Chas Owens wrote:
On 3/13/07, Shawn Milo <[EMAIL PROTECTED]> wrote:
How can I get Perl to spit out control characters, such as ^J (the
linefeed) as the actual control character? Every time I try to print
it, Perl converts it to the ASCII \n character.

I need to process a  file, converting a \n to \cJ, AKA the ^J
character. I've tried various things with sprintf, hex(), and other
random things, but no luck.

Has anyone else had to deal with this before?

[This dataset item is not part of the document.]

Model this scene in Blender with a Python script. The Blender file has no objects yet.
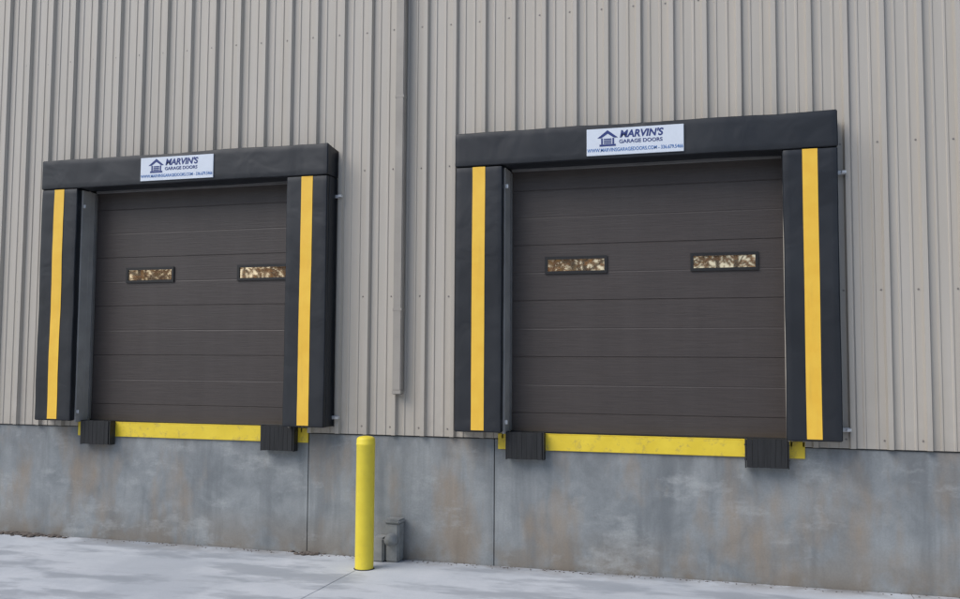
import bpy, bmesh, math, random
from mathutils import Vector, Matrix, noise
random.seed(7)
S=bpy.context.scene
# ------------------------------------------------------------ node helpers
class NT:
    def __init__(s,name):
        s.m=bpy.data.materials.new(name);s.m.use_nodes=True
        s.t=s.m.node_tree;s.n=s.t.nodes;s.l=s.t.links
        s.b=s.n['Principled BSDF'];s.tc=s.n.new('ShaderNodeTexCoord')
    def mapping(s,scale=(1,1,1),loc=(0,0,0)):
        m=s.n.new('ShaderNodeMapping');m.inputs['Scale'].default_value=scale;m.inputs['Location'].default_value=loc
        s.l.new(s.tc.outputs['Object'],m.inputs[0]);return m.outputs[0]
    def noise(s,scale=5,detail=4,rough=.6,vec=None,dist=0):
        n=s.n.new('ShaderNodeTexNoise');n.inputs['Scale'].default_value=scale;n.inputs['Detail'].default_value=detail
        n.inputs['Roughness'].default_value=rough;n.inputs['Distortion'].default_value=dist
        s.l.new(vec if vec else s.tc.outputs['Object'],n.inputs['Vector']);return n.outputs[0]
    def fr(s,fac,a,b,lo=0,hi=1):
        r=s.n.new('ShaderNodeMapRange');r.inputs[1].default_value=a;r.inputs[2].default_value=b
        r.inputs[3].default_value=lo;r.inputs[4].default_value=hi;s.l.new(fac,r.inputs[0]);return r.outputs[0]
    def mix(s,fac,a,b,mode='MIX'):
        m=s.n.new('ShaderNodeMix');m.data_type='RGBA';m.blend_type=mode
        for i,v in ((0,fac),(6,a),(7,b)):
            if isinstance(v,bpy.types.NodeSocket):s.l.new(v,m.inputs[i])
            else:m.inputs[i].default_value=v if i==0 else (v if len(v)==4 else (*v,1))
        return m.outputs[2]
    def math(s,op,a,b=0):
        m=s.n.new('ShaderNodeMath');m.operation=op
        for i,v in ((0,a),(1,b)):
            if isinstance(v,bpy.types.NodeSocket):s.l.new(v,m.inputs[i])
            else:m.inputs[i].default_value=v
        return m.outputs[0]
    def pos(s,axis):
        x=s.n.new('ShaderNodeSeparateXYZ');s.l.new(s.tc.outputs['Object'],x.inputs[0]);return x.outputs[axis]
    def bump(s,h,strength=.3,dist=.01):
        b=s.n.new('ShaderNodeBump');b.inputs['Strength'].default_value=strength;b.inputs['Distance'].default_value=dist
        s.l.new(h,b.inputs['Height']);s.l.new(b.outputs[0],s.b.inputs['Normal'])
    def col(s,c):
        if isinstance(c,bpy.types.NodeSocket):s.l.new(c,s.b.inputs['Base Color'])
        else:s.b.inputs['Base Color'].default_value=c if len(c)==4 else (*c,1)
    def rough(s,r):
        if isinstance(r,bpy.types.NodeSocket):s.l.new(r,s.b.inputs['Roughness'])
        else:s.b.inputs['Roughness'].default_value=r
# ------------------------------------------------------------ materials
def simple(name,c,rough=.5,var=.12,scale=8,metal=0,bump=0):
    t=NT(name);n=t.noise(scale,4)
    f=t.fr(n,.3,.7)
    t.col(t.mix(f,tuple(v*(1-var) for v in c[:3]),tuple(min(1,v*(1+var)) for v in c[:3])))
    t.rough(rough);t.b.inputs['Metallic'].default_value=metal
    if bump:t.bump(t.noise(scale*6,3),bump,.004)
    return t.m
def m_siding():
    t=NT('siding_paint')
    st=t.noise(1,3,.6,t.mapping((9,9,.35)));bg=t.noise(.5,2)
    c=t.mix(t.fr(st,.3,.7),(.42,.383,.325),(.475,.438,.385))
    c=t.mix(t.fr(bg,.35,.7,0,.4),c,(.42,.40,.365))
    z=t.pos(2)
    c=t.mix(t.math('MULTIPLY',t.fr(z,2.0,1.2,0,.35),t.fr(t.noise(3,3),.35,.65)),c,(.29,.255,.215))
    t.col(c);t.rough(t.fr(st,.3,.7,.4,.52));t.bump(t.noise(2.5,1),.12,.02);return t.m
def m_found():
    t=NT('foundation_concrete')
    big=t.noise(.9,4,.6);mid=t.noise(3.2,6,.65,None,.4);streak=t.noise(1,4,.65,t.mapping((3.2,1,.35),(4,0,0)));fine=t.noise(60,3)
    c=t.mix(t.fr(mid,.34,.66),(.18,.198,.208),(.285,.305,.312))
    c=t.mix(t.fr(big,.46,.62,0,.55),c,(.345,.36,.36))
    c=t.mix(t.fr(streak,.50,.66,0,.6),c,(.135,.15,.16))
    br=t.noise(1,4,.6,t.mapping((2.0,1,.8),(9,2,3)))
    c=t.mix(t.fr(br,.50,.66,0,.6),c,(.30,.225,.15))
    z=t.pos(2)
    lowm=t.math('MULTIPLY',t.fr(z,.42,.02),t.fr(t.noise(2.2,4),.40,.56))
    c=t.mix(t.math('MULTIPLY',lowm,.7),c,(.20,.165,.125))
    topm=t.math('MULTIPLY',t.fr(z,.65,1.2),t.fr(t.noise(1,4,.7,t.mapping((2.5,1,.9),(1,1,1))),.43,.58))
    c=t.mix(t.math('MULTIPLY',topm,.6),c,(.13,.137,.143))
    ef=t.noise(1,6,.7,t.mapping((1.2,1,2.6),(20,0,0)))
    c=t.mix(t.fr(ef,.55,.66,0,.5),c,(.42,.435,.43))
    c=t.mix(t.fr(fine,.35,.75,0,.22),c,(.10,.10,.10))
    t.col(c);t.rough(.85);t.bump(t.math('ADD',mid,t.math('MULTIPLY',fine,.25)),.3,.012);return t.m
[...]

If I pipe the output of the file to "od -c" on the command line, the
other control characters (which are already correct in the file) seem
to come through as their octal value. However, most attempts to
convert the  \n into a ^J seem to end up with Perl interpreting it to
\n or a null character, [EMAIL PROTECTED] I think that if it's working 
correctly, I
should start seeing the ^J (\n) as the octal character "21."

Thanks for the help.

Shawn

\n is a special character that converts to linefeed on unix systems,
carriage return and linefeed on MS Windows systems, or carriage return
on Macintosh systems brefore Mac OS X (which I believe gets a
linefeed).  In text mode the preceding characters or character groups
get converted into \n on the relevant system.  If you wish to prevent
this behaviour then you need to call binmode with the file handle you
are reading from.  BTW, linefeed is octal 12 not octal 21, I assume
that was a typo.


"\n" is control-J. Do

perl -e "print ord qq(\n)"

and you will get 10, which is control-J.

If you output text to files in non-binary mode on non-Unix systems Perl
may convert "\n" to something different in the actual file, as is required
by the platform itself. By and large this is transparent as it will also
convert the same special sequence into "\n" on input so you can forget
about it altogether.

But the bottom line is "\n" is "\cJ" is "\012" is "\x0A".